▸ GIVEN REQUEST:
Retype word for word the first line of the listing and each line after it up to the line with "from mathutils import", with the pictures taken out.

▸ RAW DATA:
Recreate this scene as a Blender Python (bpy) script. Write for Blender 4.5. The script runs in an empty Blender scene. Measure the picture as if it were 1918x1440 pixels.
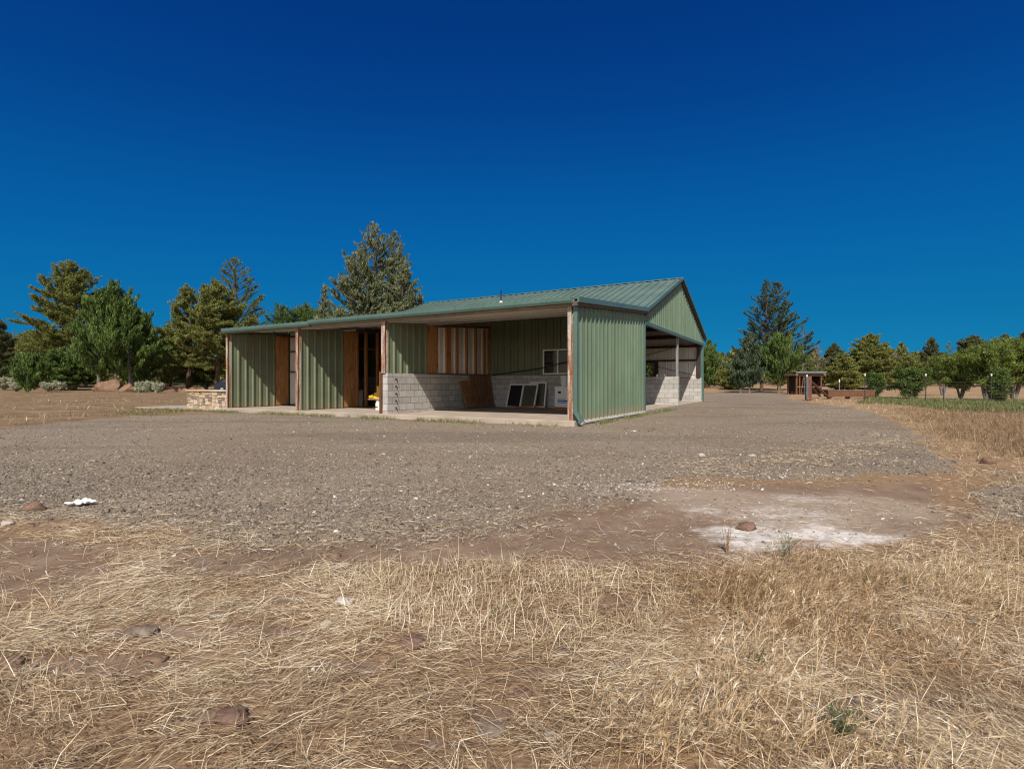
import bpy, math, random
import numpy as np
from mathutils import Vector, Matrix, noise as mnoise

# ------------------------------------------------------------------ scene
scene = bpy.context.scene
COL = scene.collection
R = math.radians
F = 980.0            # focal length in pixels of a 1918 px wide frame
H = 1.0              # eye height
rng = np.random.default_rng(11)
random.seed(11)

def gp(px, py, z=0.0):
    """ground point seen in direction px,py of the 1918x1440 survey"""
    Y = (H - z) * F / (py - 720.0)
    return ((px - 959.0) / F * Y, Y)

def xat(px, Y):
    return (px - 959.0) / F * Y

# ------------------------------------------------------------------ tagging
def tag(o, label=None, cat=None, group=None, kind=None):
    if label: o['label'] = label
    if cat: o['category'] = cat
    if group: o['group'] = group
    if kind: o['kind'] = kind
    return o

def empty(name, loc, rz=0.0):
    o = bpy.data.objects.new(name, None)
    o.empty_display_size = 0.2
    COL.objects.link(o)
    o.location = loc
    o.rotation_euler = (0, 0, rz)
    return o

def copy_tree(o, parent=None):
    c = o.copy(); COL.objects.link(c)
    if parent is not None: c.parent = parent
    for ch in [k for k in COL.objects if k.parent == o]:
        copy_tree(ch, c)
    return c

# ------------------------------------------------------------------ mesh building
def np_mesh(name, V, faces_flat, counts, attrs=None, smooth=False, colattr=None):
    me = bpy.data.meshes.new(name)
    V = np.asarray(V, dtype=np.float32)
    me.vertices.add(len(V)); me.vertices.foreach_set('co', V.ravel())
    faces_flat = np.asarray(faces_flat, dtype=np.int32)
    counts = np.asarray(counts, dtype=np.int32)
    me.loops.add(len(faces_flat)); me.loops.foreach_set('vertex_index', faces_flat)
    me.polygons.add(len(counts))
    starts = np.zeros(len(counts), dtype=np.int32); starts[1:] = np.cumsum(counts)[:-1]
    me.polygons.foreach_set('loop_start', starts)
    me.polygons.foreach_set('use_smooth', np.full(len(counts), smooth, dtype=bool))
    me.update(calc_edges=True)
    for k, v in (attrs or {}).items():
        a = me.attributes.new(k, 'FLOAT', 'POINT')
        a.data.foreach_set('value', np.asarray(v, dtype=np.float32))
    for k, v in (colattr or {}).items():
        a = me.attributes.new(k, 'FLOAT_COLOR', 'POINT')
        a.data.foreach_set('color', np.asarray(v, dtype=np.float32).ravel())
    return me

def link(name, me, mat=None, parent=None, loc=None):
    o = bpy.data.objects.new(name, me)
    COL.objects.link(o)
    if mat is not None: me.materials.append(mat)
    if parent is not None: o.parent = parent
    if loc is not None: o.location = loc
    return o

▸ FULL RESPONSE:
Recreate this scene as a Blender Python (bpy) script. Write for Blender 4.5. The script runs in an empty Blender scene. Measure the picture as if it were 1918x1440 pixels.
import bpy, math, random
import numpy as np
from mathutils import Vector, Matrix, noise as mnoise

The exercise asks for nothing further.